I tend to agree that it is easier to try to avoid DC-DC converters, and I didn't mean to imply that they were the right choice for your design. It was necessary to include them within the specific parameters of my NVM because of the whole battery power thing and the importance of keeping power dissipation nearly constant through a discharge cycle to avoid drift in the magnitude of parasitic thermocouples. The results from EMI probes are nice at the level I use them, but the ultimate question is whether a change impacts the quality and repeatability of measurements. When I was probing around, I was trying to understand whether the higher-than-expected noise density with shorted inputs to the ADC driver was caused by EMI, so I made what changes I could to assign the peaks in noise spectrum under normal operating conditions. The challenges, at least with my equipment and setup, were limited dynamic range and the potential for obscuring peaks in the background noise. Also, any experiments are, to some degree, non-representative of actual operating conditions, because the board cannot be in an enclosure. I was able to rule out the SMPS as a root cause for the specific issue I was investigating, but I did not ever get to a complete understanding of the problem. Actually, one of the most valuable debugging features I put on the NVM board was the analog out SMB jack after the input stage.

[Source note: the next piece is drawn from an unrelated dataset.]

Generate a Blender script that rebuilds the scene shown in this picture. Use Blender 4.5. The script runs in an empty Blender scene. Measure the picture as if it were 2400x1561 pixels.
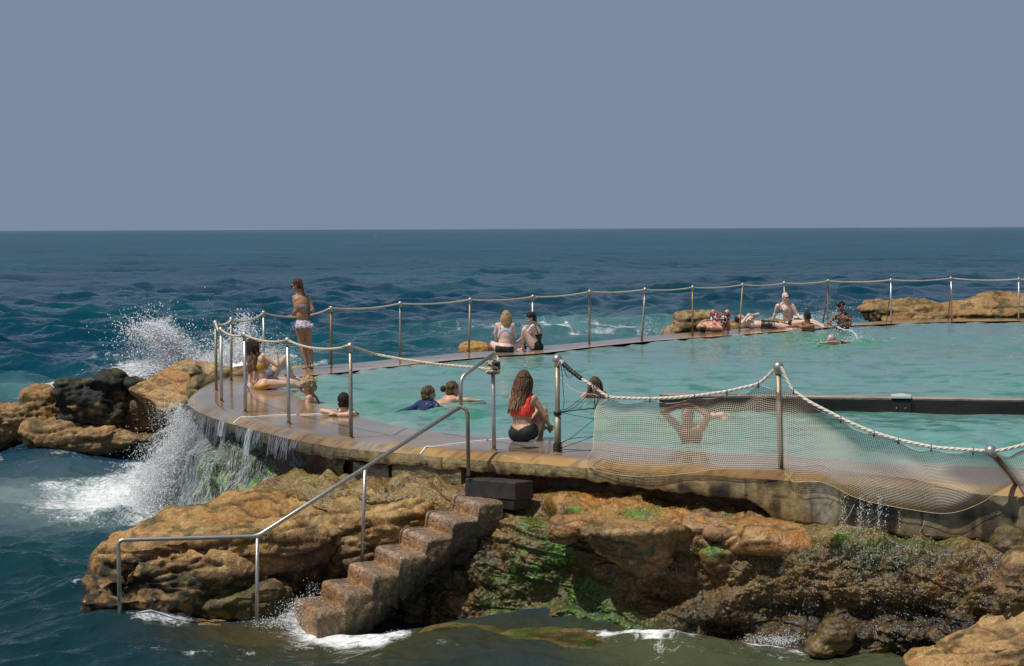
import bpy, bmesh, math, random
import numpy as np
from mathutils import Vector, Matrix
random.seed(7)
RNG = np.random.default_rng(11)
SC = bpy.context.scene
COL = SC.collection
# ------------------------------------------------------------------ camera
F = 4500.0                       # focal length in photo pixels (2400 wide)
CAMP = np.array([0.0, 0.0, 2.5])
PITCH = math.atan((780.5 - 536.5) / F)
ROLL = math.atan(9.0 / 2400.0)
fw = np.array([0, math.cos(PITCH), -math.sin(PITCH)])
rt0 = np.array([1.0, 0, 0]); up0 = np.array([0, math.sin(PITCH), math.cos(PITCH)])
rt = rt0 * math.cos(ROLL) - up0 * math.sin(ROLL)
up = up0 * math.cos(ROLL) + rt0 * math.sin(ROLL)
cam = bpy.data.cameras.new('camera')
cam.sensor_width = 36; cam.lens = F / 2400 * 36
cam.clip_start = 0.5; cam.clip_end = 90000
camo = bpy.data.objects.new('camera', cam)
M = Matrix(((rt[0], up[0], -fw[0], CAMP[0]), (rt[1], up[1], -fw[1], CAMP[1]), (rt[2], up[2], -fw[2], CAMP[2]), (0, 0, 0, 1)))
camo.matrix_world = M
COL.objects.link(camo); SC.camera = camo

# ------------------------------------------------------------------ light
SUN_EL = math.radians(63); SUN_AZ = math.atan2(-0.46, -0.26)   # direction towards the sun in plan (x, y)
sdir = Vector((math.cos(SUN_EL) * math.sin(SUN_AZ), math.cos(SUN_EL) * math.cos(SUN_AZ), math.sin(SUN_EL)))
sun = bpy.data.lights.new('sun', 'SUN'); sun.energy = 5.0; sun.angle = math.radians(0.5); sun.color = (1.0, 0.95, 0.87)
suno = bpy.data.objects.new('sun', sun); suno.rotation_euler = sdir.to_track_quat('Z', 'Y').to_euler(); COL.objects.link(suno)
W = bpy.data.worlds.new('World'); SC.world = W; W.use_nodes = True
nt = W.node_tree; nt.nodes.clear()
o = nt.nodes.new('ShaderNodeOutputWorld'); bg = nt.nodes.new('ShaderNodeBackground'); bg.inputs[1].default_value = 0.05
sky = nt.nodes.new('ShaderNodeTexSky'); sky.sky_type = 'NISHITA'; sky.sun_disc = False
sky.sun_elevation = SUN_EL; sky.sun_rotation = SUN_AZ; sky.dust_density = 3; sky.air_density = 1.2
tc = nt.nodes.new('ShaderNodeTexCoord'); sp = nt.nodes.new('ShaderNodeSeparateXYZ')
mr = nt.nodes.new('ShaderNodeMapRange'); mr.interpolation_type = 'SMOOTHSTEP'
mr.inputs['From Min'].default_value = 0.2; mr.inputs['From Max'].default_value = 0.5
mr.inputs['To Min'].default_value = 0.0; mr.inputs['To Max'].default_value = 0.93
mx = nt.nodes.new('ShaderNodeMix'); mx.data_type = 'RGBA'
mx.inputs[6].default_value = (5.6, 7.0, 9.4, 1)          # hazy marine air low in the sky
nt.links.new(tc.outputs['Generated'], sp.inputs[0]); nt.links.new(sp.outputs['Z'], mr.inputs['Value'])
nt.links.new(mr.outputs[0], mx.inputs[0]); nt.links.new(sky.outputs[0], mx.inputs[7])
nt.links.new(mx.outputs[2], bg.inputs[0]); nt.links.new(bg.outputs[0], o.inputs[0])
SC.view_settings.view_transform = 'Standard'; SC.view_settings.look = 'None'
SC.view_settings.exposure = -0.45; SC.view_settings.gamma = 1.0
SC.render.engine = 'CYCLES'
SC.cycles.max_bounces = 6; SC.cycles.transparent_max_bounces = 12

# ------------------------------------------------------------------ geometry helpers
def ray(px, py):
    d = fw + rt * ((px - 1200) / F) + up * ((780.5 - py) / F)
    return d / np.linalg.norm(d)
def P(px, py, z=None, Y=None):
    """world point seen in the photo at (px, py): on the level z, or at the distance Y"""
    d = ray(px, py)
    t = (z - CAMP[2]) / d[2] if z is not None else (Y - CAMP[1]) / d[1]
    return CAMP + d * t
def proj(p):
    v = np.asarray(p) - CAMP
    w = v @ fw
    return 1200 + F * (v @ rt) / w, 780.5 - F * (v @ up) / w
def near(px, py, c, L, sign):
    """point on the line of sight at bone length L from joint c: sign -1 nearer, +1 farther"""
    d = ray(px, py); m = c - CAMP; b = m @ d
    disc = L * L - (m @ m - b * b)
    return CAMP + d * (b + sign * math.sqrt(max(disc, 0.0)))

def link(name, me, mat=None, parent=None, smooth=True):
    ob = bpy.data.objects.new(name, me); COL.objects.link(ob)
    if mat is not None and len(me.materials) == 0: me.materials.append(mat)
    if parent is not None: ob.parent = parent
    if smooth:
        me.polygons.foreach_set('use_smooth', np.ones(len(me.polygons), dtype=bool))
    return ob
def raw_mesh(name, V, Fc):
    me = bpy.data.meshes.new(name)
    V = np.asarray(V, dtype=np.float32)
    if isinstance(Fc, np.ndarray):
        n, k = Fc.shape
        me.vertices.add(len(V)); me.vertices.foreach_set('co', V.ravel())
        me.loops.add(n * k); me.loops.foreach_set('vertex_index', Fc.astype(np.int32).ravel())
        me.polygons.add(n); me.polygons.foreach_set('loop_start', np.arange(0, n * k, k, dtype=np.int32))
        me.update(calc_edges=True)
    else:
        me.from_pydata([tuple(v) for v in V], [], Fc); me.update()
    return me
def mk(name, V, Fc, mat=None, parent=None, smooth=True, cols=None):
    me = raw_mesh(name, V, Fc)
    if cols is not None: set_col(me, cols)
    return link(name, me, mat, parent, smooth)
def set_col(me, cols, name='Col'):
    a = me.color_attributes.new(name, 'FLOAT_COLOR', 'POINT')
    c = np.ones((len(me.vertices), 4), dtype=np.float32); c[:, :cols.shape[1]] = cols
    a.data.foreach_set('color', c.ravel())
def grid_faces(nr, nc, wrap=False):
    i = np.arange(nr - 1)[:, None]; j = np.arange(nc if wrap else nc - 1)[None, :]
    j2 = (j + 1) % nc
    a = i * nc + j; b = i * nc + j2; c = (i + 1) * nc + j2; d = (i + 1) * nc + j
    return np.stack([a, b, c, d], -1).reshape(-1, 4)
def tag(o, label=None, cat=None, group=None, kind=None):
    if label: o['label'] = label
    if cat: o['category'] = cat
    if group: o['group'] = group
    if kind: o['kind'] = kind
    return o
def empty(name, loc, label, cat, group=None):
    e = bpy.data.objects.new(name, None); e.empty_display_size = 0.2
    e.location = Vector([float(x) for x in loc]); COL.objects.link(e)
    return tag(e, label, cat, group)
def adopt(o, root):
    """parent o to root, keeping its world coordinates"""
    o.parent = root; o.matrix_parent_inverse = Matrix.Translation(-Vector(root.location))
    return o

class MB:
    def __init__(s): s.V = []; s.F = []; s.n = 0
    def add(s, V, Fc):
        V = np.asarray(V, float); s.V.append(V); s.F.extend([[int(i) + s.n for i in f] for f in Fc]); s.n += len(V); return s
    def tube(s, pts, r, sides=8, caps=True):
        pts = np.asarray(pts, float); n = len(pts)
        r = np.broadcast_to(np.asarray(r, float), (n,))
        T = np.gradient(pts, axis=0); T /= np.linalg.norm(T, axis=1)[:, None] + 1e-12
        a = np.array([0, 0, 1.0]) if abs(T[0][2]) < 0.9 else np.array([1.0, 0, 0])
        N = np.cross(T[0], a); N /= np.linalg.norm(N)
        V = []
        for i in range(n):
            N = N - T[i] * (N @ T[i]); N /= np.linalg.norm(N) + 1e-12
            B = np.cross(T[i], N)
            for k in range(sides):
                th = 2 * math.pi * k / sides
                V.append(pts[i] + r[i] * (math.cos(th) * N + math.sin(th) * B))
        Fc = grid_faces(n, sides, True).tolist()
        if caps: Fc += [list(range(sides))[::-1], [(n - 1) * sides + k for k in range(sides)]]
        return s.add(V, Fc)
    def ell(s, c, rad, R=None, seg=14, rings=9, pw=1.0):
        V = []
        for i in range(rings + 1):
            ph = math.pi * i / rings
            for k in range(seg):
                th = 2 * math.pi * k / seg
                v = np.array([math.sin(ph) * math.cos(th), math.sin(ph) * math.sin(th), math.cos(ph)])
                if pw != 1.0:
                    v = np.sign(v) * np.abs(v) ** pw
                V.append(v * rad)
        V = np.array(V)
        if R is not None: V = V @ np.asarray(R).T
        return s.add(V + c, grid_faces(rings + 1, seg, True).tolist())
    def box(s, c, h, R=None, bev=0.0):
        V = np.array([[x, y, z] for x in (-1, 1) for y in (-1, 1) for z in (-1, 1)], float) * h
        if R is not None: V = V @ np.asarray(R).T
        return s.add(V + c, [[0, 1, 3, 2], [4, 6, 7, 5], [0, 4, 5, 1], [2, 3, 7, 6], [0, 2, 6, 4], [1, 5, 7, 3]])
    def rope(s, pts, r, pitch=0.11, sides=5):
        pts = smooth_path(pts, pitch / 7.0)
        T = np.gradient(pts, axis=0); T /= np.linalg.norm(T, axis=1)[:, None]
        L = np.concatenate([[0], np.cumsum(np.linalg.norm(np.diff(pts, axis=0), axis=1))])
        U = np.array([0, 0, 1.0]); S = np.cross(T, U); S /= np.linalg.norm(S, axis=1)[:, None] + 1e-9; Nn = np.cross(S, T)
        for k in range(3):
            ph = L / pitch * 2 * math.pi / 1.0 * 0.5 + k * 2 * math.pi / 3
            s.tube(pts + (r * 0.5) * (np.cos(ph)[:, None] * S + np.sin(ph)[:, None] * Nn), r * 0.58, sides)
        return s
    def build(s, name, mat, parent=None, smooth=True):
        ob = mk(name, np.concatenate(s.V), s.F, mat, None, smooth)
        if parent is not None: adopt(ob, parent)
        return ob

def smooth_path(pts, step):
    """Catmull-Rom through pts, resampled about every step metres"""
    pts = np.asarray(pts, float)
    if len(pts) == 2:
        n = max(2, int(np.linalg.norm(pts[1] - pts[0]) / step)); return pts[0] + np.linspace(0, 1, n)[:, None] * (pts[1] - pts[0])
    Q = np.vstack([2 * pts[0] - pts[1], pts, 2 * pts[-1] - pts[-2]]); out = []
    for i in range(1, len(Q) - 2):
        n = max(2, int(math.ceil(np.linalg.norm(Q[i + 1] - Q[i]) / step)))
        t = np.linspace(0, 1, n, endpoint=False)[:, None]
        a, b, c, d = Q[i - 1], Q[i], Q[i + 1], Q[i + 2]
        out.append(0.5 * ((2 * b) + (-a + c) * t + (2 * a - 5 * b + 4 * c - d) * t ** 2 + (-a + 3 * b - 3 * c + d) * t ** 3))
    out.append(Q[-2][None]); return np.vstack(out)

# ------------------------------------------------------------------ noise in numpy
def _h(ix, iy, iz, seed):
    n = (ix.astype(np.int64) * 73856093) ^ (iy.astype(np.int64) * 19349663) ^ (iz.astype(np.int64) * 83492791) ^ (seed * 2654435761)
    n = (n ^ (n >> 13)) * 1274126177 & 0x7fffffff
    n = (n ^ (n >> 16)) & 0xffffff
    return n / float(0xffffff)
def vnoise(p, seed=0):
    p = np.asarray(p, float); i = np.floor(p).astype(np.int64); f = p - i; f = f * f * f * (f * (f * 6 - 15) + 10)
    r = 0
    for dx in (0, 1):
        for dy in (0, 1):
            for dz in (0, 1):
                w = (f[:, 0] if dx else 1 - f[:, 0]) * (f[:, 1] if dy else 1 - f[:, 1]) * (f[:, 2] if dz else 1 - f[:, 2])
                r = r + w * _h(i[:, 0] + dx, i[:, 1] + dy, i[:, 2] + dz, seed)
    return r * 2 - 1
def fbm(p, fr=1.0, oc=5, seed=0, gain=0.5, ridge=False):
    a = 1; s = 0; t = 0; p = np.asarray(p, float) * fr
    for k in range(oc):
        n = vnoise(p + 17.3 * k, seed + k)
        s = s + a * ((1 - 2 * np.abs(n)) if ridge else n); t += a; a *= gain; p = p * 2.03
    return s / t
def worley(p, fr=1.0, seed=0):
    p = np.asarray(p, float) * fr; i = np.floor(p).astype(np.int64); f1 = np.full(len(p), 9.0); f2 = np.full(len(p), 9.0); idv = np.zeros(len(p))
    for dx in (-1, 0, 1):
        for dy in (-1, 0, 1):
            for dz in (-1, 0, 1):
                c = i + np.array([dx, dy, dz])
                q = c + np.stack([_h(c[:, 0], c[:, 1], c[:, 2], seed + s) for s in (1, 2, 3)], -1)
                d = np.linalg.norm(q - p, axis=1)
                idn = _h(c[:, 0], c[:, 1], c[:, 2], seed + 9)
                m = d < f1; f2 = np.where(m, f1, np.minimum(f2, d)); idv = np.where(m, idn, idv); f1 = np.where(m, d, f1)
    return f1, f2, idv
def sstep(a, b, x):
    t = np.clip((x - a) / (b - a), 0, 1); return t * t * (3 - 2 * t)
def lerpc(c, col, w):
    col = np.asarray(col); col = col if col.ndim == 2 else col[None, :]
    return c * (1 - w[:, None]) + col * w[:, None]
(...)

I should buy a few LSK389s and see how they come out for noise using the same setup I used for the JFE2140. I was aware they were lower noise, but I am interested to see where the 1/f corner is. I haven't used them before because they are more expensive than the JFE2140 and the matching specs are not as good. I would generally be inclined to parallel JFET pairs before using an IF3602 because the matching, capacitance, and leakage are so bad for the latter. The reason I added those details about the JFE2140 was because of some noise measurements you had posted maybe six months ago. It is sometimes difficult as a casual observer to know which issues have been solved.

By the way, have you posted a full schematic of the board? I don't believe I have seen one, but this thread is 11 pages long, so I might have missed it.